Aver immaginato che il calo del prezzo del petrolio avrebbe consentito una decisa impennata all’economia globale sembrava una previsione logica quando il Fondo monetario internazionale l’aveva formulata; meno di un anno fa si pensava che il 2016 avrebbe segnato un incremento del Pil globale del 3,5%, ma lo scenario è presto cambiato. Citi ora si aspetta una crescita del 2,5%, mentre l’outlook del Fmi, è già stato annunciato, potrebbe essere rivisto al ribasso. A questo aspetto va aggiunta la prospettiva delle aziende, i cui profitti in Europa sembrano destinati a mostrare la crescita più contenuta dal nefasto 2009.

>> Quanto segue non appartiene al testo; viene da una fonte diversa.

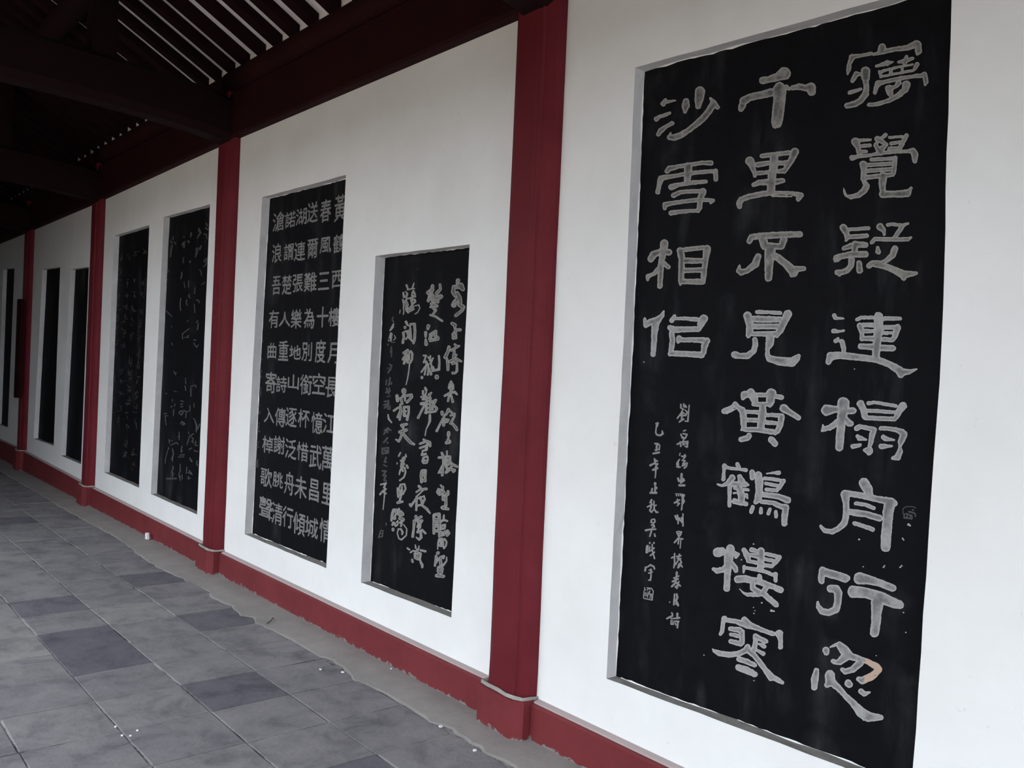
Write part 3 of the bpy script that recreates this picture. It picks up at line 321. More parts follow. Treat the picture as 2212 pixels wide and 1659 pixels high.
RUN = """850 590 8.729|122,14,4 121,19,3;118,26,4 127,24,6 131,30,4;114,26,3.5 113,36,4 117,42,4;120,38,4 125,46,4 126,54,4 126,60,3;122,46,3 116,56,5 114,60,5;125,60,4 132,64,4 130,70,3 118,80,3
850 590 8.729|111,95,3 116,98,3.5 116,103,2.5;117,107,2.5 126,107,3;118,108,2.5 112,115,2 113,123,2.5 118,122,2.5 118,112,2
850 760 8.729|105,-9,3 103,0,3 98,10,3.5;101,12,2 103,25,3 103,34,2.5;116,-14,2 120,-10,3;109,-3,2.5 124,-11,2;116,-6,2 114,-2,2;115,0,2.5 114,10,3 119,6,2;107,18,3 118,13,3 128,18,2;112,22,3 120,20,2;120,22,2 120,36,2.5 117,40,2 112,40,2.5
850 760 8.729|109,56,2 106,62,2 105,68,2;109,57,2 113,63,2 113,70,2;109,62,1.5 109,75,3;97,83,2 108,77,2.5 116,76,2.5 120,80,2;106,80,2 103,93,2;109,82,2 112,94,2.5;107,70,2 112,68,1.5
850 760 8.729|92,114,3 92,118,2.5;104,109,3 100,118,2;98,118,2 90,133,2 84,145,2 82,149,2.5;104,110,2.5 110,114,2;96,127,2 95,138,3;98,127,2 104,128,2 102,132,2 98,133,1.5;108,120,2 115,117,2.5 115,122,2 108,135,2.5;112,136,2.5 118,143,3 120,147,2.5
840 930 8.729|113,4,3 113,8,3.5;113,10,1.5 112,18,2;109,23,3 114,21,4 112,18,3
840 930 8.729|100,42,2 104,52,3 103,62,2 101,84,2.5;95,51,2.5 108,50,2;101,66,1.5 94,80,1.5 100,78,1.5;110,39,1.5 110,47,1.5;108,49,2 116,49,2 116,55,2 108,55,2 108,49,2;107,56,2 108,64,2.5;106,60,2 116,57,2 118,61,2 108,66,2.5;108,68,2 112,74,2.5 108,79,2.5 112,77,2 121,64,2.5 129,68,2.5;113,72,2.5 124,75,3 122,78,2
840 930 8.729|98,103,1.5 102,107,2.5 102,112,2;94,111,2.5 92,116,2.5 96,120,3 100,117,2.5 97,112,2.5;103,115,3 106,120,3;102,122,2 103,130,3;108,130,2.5 108,140,3;112,115,2.5 112,120,2.5 108,124,2;104,125,2 108,128,3;101,145,3 107,143,3;102,147,2.5 112,148,2.5
830 1090 8.729|94,20,2.5 94,35,2.5 94,54,2.5;96,19,3 104,18,3 104,30,3 104,50,2.5;95,28,3 103,29,3;95,36,3 103,35,3;95,41,2.5 103,40,2.5;95,50,2.5 103,49,3;113,20,1.5 112,30,2;106,34,2 112,28,1.5 119,31,2;107,40,2 115,38,2 114,45,2 108,46,2 109,40,1.5;104,52,2 104,60,2;104,51,2 109,52,2 110,58,2 105,59,2;113,58,1.5 114,51,2 120,49,2 123,54,2 119,58,2.5 117,53,2
830 1090 8.729|104,65,2 102,72,1.5 101,84,1;104,65,2 109,65,2.5 111,70,2 111,78,2;107,68,2 107,78,2;108,72,2 110,72,1.5;105,77,2 110,78,2;114,65,2 118,70,1.5 117,77,1.5 113,82,2
830 1090 8.729|102,91,3 101,92,3;98,97,2 97,107,2 96,115,2;99,98,2 101,103,2;98,110,1.5 102,104,2 104,102,1.5;106,100,2.5 107,112,3;107,99,2.5 113,97,2 112,101,2;118,99,1 118,106,1.5 112,114,2 108,118,2;102,118,2 102,125,2.5 108,128,3 110,121,2.5 104,117,2;105,128,3 102,133,3;99,134,3 112,135,3
850 590 8.729|74,24,3 73,32,4 66,37,4;88,22,2.5 89,30,2.5 82,38,3.5;72,40,4 66,52,3;70,45,5 82,48,5 90,44,4;75,52,4 84,54,3;72,58,3 82,62,3;70,64,2 78,60,2.5;76,66,3 80,70,2.5 74,79,2;70,79,2 80,82,2 92,90,2
850 590 8.729|66,100,3.5 65,105,2.5;61,112,3 61,120,2;61,125,2 62,134,3.5;70,116,3 80,110,3;72,116,3 69,124,3;80,112,3 79,118,3 84,122,3;70,127,3 84,124,3
850 760 8.729|57,7,1.5 62,7,1.5 58,18,1.5 63,19,1.5;66,10,1.5 68,13,1.5;70,8,1.5 69,16,2;75,12,1.5 70,22,2;57,20,1.5 62,18,1.5;63,20,2 61,32,1.5 59,43,1.5;53,38,1.5 60,28,1.5;66,23,1.5 66,38,2;67,30,1.5 70,38,2;72,24,1.5 72,32,1.5 76,33,1.5;75,28,1.5 77,33,1.5;86,8,2 87,20,2 86,33,2.5 74,36,2;54,48,2.5 54,49,2.5;65,43,2 65,42,2;71,41,2.5 71,42,2.5;82,47,4 82,48,4
850 760 8.729|60,68,2 62,72,2.5;56,74,2 56,80,2 60,84,1.5 62,76,1.5;53,85,2 58,86,2 61,82,1.5;68,81,3 72,77,1.5;55,90,1.5 60,90,1.5;53,98,3 58,97,3;62,95,2 55,108,2 50,118,2 47,124,2.5;63,85,2 62,115,2.5;64,88,1.5 70,86,2 69,112,2.5;64,93,1.5 69,92,1.5;64,99,1.5 69,98,1.5;64,106,1.5 69,105,1.5;60,115,2 70,113,2;72,95,2 80,91,2.5 76,100,2 82,107,2.5 80,112,2 70,114,2;75,96,1.5 74,108,2;69,119,2 69,130,2.5 66,138,1.5 62,146,1 60,158,1
840 930 8.729|66,17,2 70,20,2;59,25,2 72,20,2.5 78,22,2;70,19,1.5 78,24,2.5 78,29,2.5;59,33,2 70,29,2 72,36,2;73,25,2 71,35,3;64,38,1.5 70,37,2;63,46,2 70,44,2;64,40,1.5 62,46,1.5;66,51,2 65,58,3 70,58,3;68,50,1.5 73,49,2 74,55,1.5 72,61,1.5;66,60,3 69,60,3
840 930 8.729|62,76,2 61,85,2.5 62,97,2.5;64,75,2 70,75,2 69,86,2 69,95,2.5;63,85,2.5 69,84,2;63,80,1.5 68,79,1.5;62,95,2.5 68,93,3
840 930 8.729|57,105,2.5 60,108,2.5;52,116,1.5 60,111,2 71,110,2.5;66,112,1 52,125,1.5;53,125,2 52,150,2;52,128,2 47,135,2 42,142,2.5 40,139,2;60,124,1 56,128,1.5;58,128,2 67,123,1 68,130,2 62,140,2.5;61,130,2 63,135,2.5;52,142,2 62,140,2 72,148,2.5 78,156,1.5
830 1090 8.729|60,22,2.5 60,28,2;64,26,2.5 70,23,2.5;57,31,3 56,45,2 54,60,2.5;62,30,1.5 65,36,1.5 63,42,2 67,44,2;63,31,2 72,30,2 68,36,2 68,42,2;65,46,1.5 63,52,2;64,52,2 72,48,2 78,54,2;69,50,2 70,62,2.5 66,66,2 61,62,1.5
830 1090 8.729|59,76,1 60,82,1.5;66,78,1 65,84,1.5;50,90,1.5 55,87,1.5 62,88,1.5;69,86,2 78,88,2;63,85,2 62,90,3;58,92,2 58,100,2 62,102,2.5 68,104,2;62,95,3 62,98,3;64,91,2 69,92,2 68,100,2;53,104,2 54,108,2;69,108,2 72,114,2.5 72,118,2;44,82,1.5 48,85,1.5
850 590 8.729|25,23,2 27,28,1.5;39,19,1 36,28,1.5;27,31,1.5 40,29,1;19,37,1.5 20,45,2;23,35,1 27,38,1;26,40,2 24,45,2;36,38,2 38,33,1.5 41,40,1.5;35,42,1.5 41,44,2;18,50,1.5 20,60,1.5 19,68,1;24,52,2 26,60,3 24,68,2;20,56,1.5 26,48,1.5;29,48,1.5 40,44,1.5;34,50,2 40,50,2 42,54,1.5 36,58,2 34,52,2;36,60,2 30,68,2 28,74,2;30,72,2 38,68,2 36,62,2;40,62,1 48,60,1 50,66,1 46,74,1 41,77,1;13,70,.8 12,76,.6;20,70,1 19,78,.8;25,72,1.5 28,66,1.5
850 590 8.729|24,92,2.5 27,98,2;22,102,2.5 22,103,2.5;31,100,2 33,96,2 40,96,2.5 41,110,2.5 40,125,2.5 38,132,2;32,104,2 33,122,2;19,113,2.5 20,120,2 18,131,2.5;22,110,1.5 31,108,1.5;24,124,2 28,119,1.5 26,112,1.5;30,122,2 36,128,2;28,112,2 30,118,1.5
850 760 8.729|20,2,2.5 27,-3,2.5;25,2,2 22,8,2 18,14,2;20,16,2 26,12,2;24,10,2 22,18,2.5 20,22,2;27,6,1.5 27,20,2;33,-1,2 36,4,2 35,15,2 32,20,2;30,0,1.5 30,15,1.5;31,20,1.5 29,38,1 27,50,1 24,62,.8
850 760 8.729|20,73,4.5 20,75,4.5;7,83,3 8,92,3;20,80,2 18,84,2.5 34,81,2.5 35,85,2.5 26,95,2.5;14,88,3 17,98,2;22,88,2 22,92,1.5;1,111,2 8,106,2 14,104,2;13,99,1.5 14,112,3 12,128,2;13,112,2 8,123,2;20,104,2 29,104,2.5 29,115,2 26,128,2.5;20,105,2 21,120,3;22,112,1.5 24,112,1.5;20,118,2 24,121,2
840 930 8.729|24,-10,2.5 34,-12,2.5;26,-8,3 26,-9,3;21,3,3 33,-1,3;28,-8,1.5 27,4,2;26,4,2.5 22,15,2 19,20,2.5 14,17,1.5;27,5,2.5 34,15,3 42,23,3 48,26,2
840 930 8.729|22,42,1.5 19,48,1.5;32,44,.6 33,49,1.5 27,52,2;23,57,2 30,54,2;28,58,2 24,63,2;24,67,2.5 29,63,2;34,66,2 36,70,2;16,61,1 16,63,1;24,70,1.5 21,78,1.5 20,83,1;24,69,1.5 30,70,1.5 32,78,1.5 29,88,1.5 21,94,1.5;26,74,2 27,77,1.5
840 930 8.729|16,108,1 17,118,1.5 18,125,2;22,102,1.5 30,101,1.5 32,110,1.5 27,120,1.5;22,103,1.5 19,110,1.5 22,118,2;25,106,1.5 24,118,2;20,114,1.5 26,113,1.5;18,122,2 26,120,1.5;25,118,1.5 20,135,2;17,136,2.5 26,134,2
830 1090 8.729|18,10,2.5 15,20,2.5 14,30,2;18,10,2.5 23,10,2.5 23,18,2;21,20,1.5 20,26,3;18,35,3 16,38,2;17,48,2.5 17,46,2.5;28,8,2 28,18,3 34,18,4;32,14,3 30,22,2;30,26,3 36,28,3;36,30,2 30,34,2;23,34,1 26,30,1 26,38,1 22,40,2 20,36,1.5;33,35,2 32,41,1.5;37,38,1 43,46,1 42,58,1.2 33,66,1.5 28,64,1 25,54,1 27,46,1.2 32,46,1.5 35,52,2 34,56,1.5
*810 670 6.636|26,10,.7 25,14,1 27,17,1;27,20,1 24,26,1.5;26,24,1.5 22,29,1;23,33,1 21,40,1;24,34,1.5 23,44,1;20,43,.8 20,44,.8;28,36,.6 30,40,.6 27,43,.6;24,46,.8 29,46,.6;19,49,1 19,50,1;24,53,1 23,60,1;24,58,1 24,67,.6;21,78,1 24,79,1 22,86,1.2;18,83,.7 19,83,.7;24,80,1 19,90,.8;22,97,1 20,108,1;17,100,.8 16,107,.8;24,103,.7 24,106,.7 21,105,.7;17,112,1 18,116,1;21,112,1 20,120,1;16,118,1 22,116,1;18,124,.8 23,123,.5;14,131,1 20,130,1 19,141,1.2;13,136,1 18,134,1;14,140,1.2 17,137,1;22,137,.5 22,142,.8 19,142,.6;19,150,1 20,156,1.3 24,161,1
*810 910 6.144|13,12,1 18,9,1;17,9,1 21,12,1;15,13,1 12,17,.8;17,12,1 17,15,1;17,22,1 12,28,1;17,28,1 17,29,1;10,36,1 10,43,1 18,42,1 18,35,1 12,36,1;13,39,1 16,39,1 14,42,1;15,48,1 13,54,1 15,54,1;12,58,.8 16,60,.6;10,66,1 15,66,1 11,72,1 15,72,1 12,78,1 15,79,1;8,84,1 15,82,1 12,88,1 15,90,1 10,93,1 15,96,1;7,97,1.2 11,92,1;13,83,1 13,97,1;13,97,.8 12,108,.6 11,117,.6;15,135,.7 15,138,.7
S810 910 6.144|8,145,.7 11,145,.6 10,153,.7 5,154,.7 8,145,.7;7,149,.5 10,149,.5"""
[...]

Perché le speranze sui benefici del petrolio a buon mercato sono state tradite?
In primo luogo le società attive nel settore sono state costrette a tagliare la spesa e gli investimenti, dati i livelli d’indebitamento accumulati durante l’oil boom (3mila miliardi di dollari): secondo Rystad Energy la spesa in conto capitale in giacimenti di gas e petrolio è scesa di 215 miliardi di dollari fra il 2014 e il 2015, pari allo 0,3% dell’economia mondiale.
L’altro effetto atteso dal calo del petrolio, invece, era la ripresa dei consumi: anche questo aspetto è risultato inferiore alle attese. Nelle economie avanzate l’aumento della capacità di spesa si è tradotta principalmente in una maggiore propensione al risparmio (è il caso degli Stati Uniti) o in investimenti corporate deludenti (come in Europa).
Gli economisti stanno dunque riflettendo sulle conseguenze reali del calo dei prezzi del petrolio, ipotizzando che, per vederne gli effetti positivi, esso vaga accompagnato al taglio dei tassi. Ma, com’è noto, le banche centrali hanno già praticamente esaurito la possibilità di tagliare ulteriormente il costo del denaro. Nel dibattito è intervenuto il capo economista del Fmi, Maurice Obstfeld: “Quando i tassi d’interesse sono bassi, la caduta dei prezzi del petrolio può ridurre l’incentivo a spendere tale ribasso nell’immediato”, ha scritto, “poiché i consumatori non hanno paura che i prezzi possano risalire nel prossimo futuro”.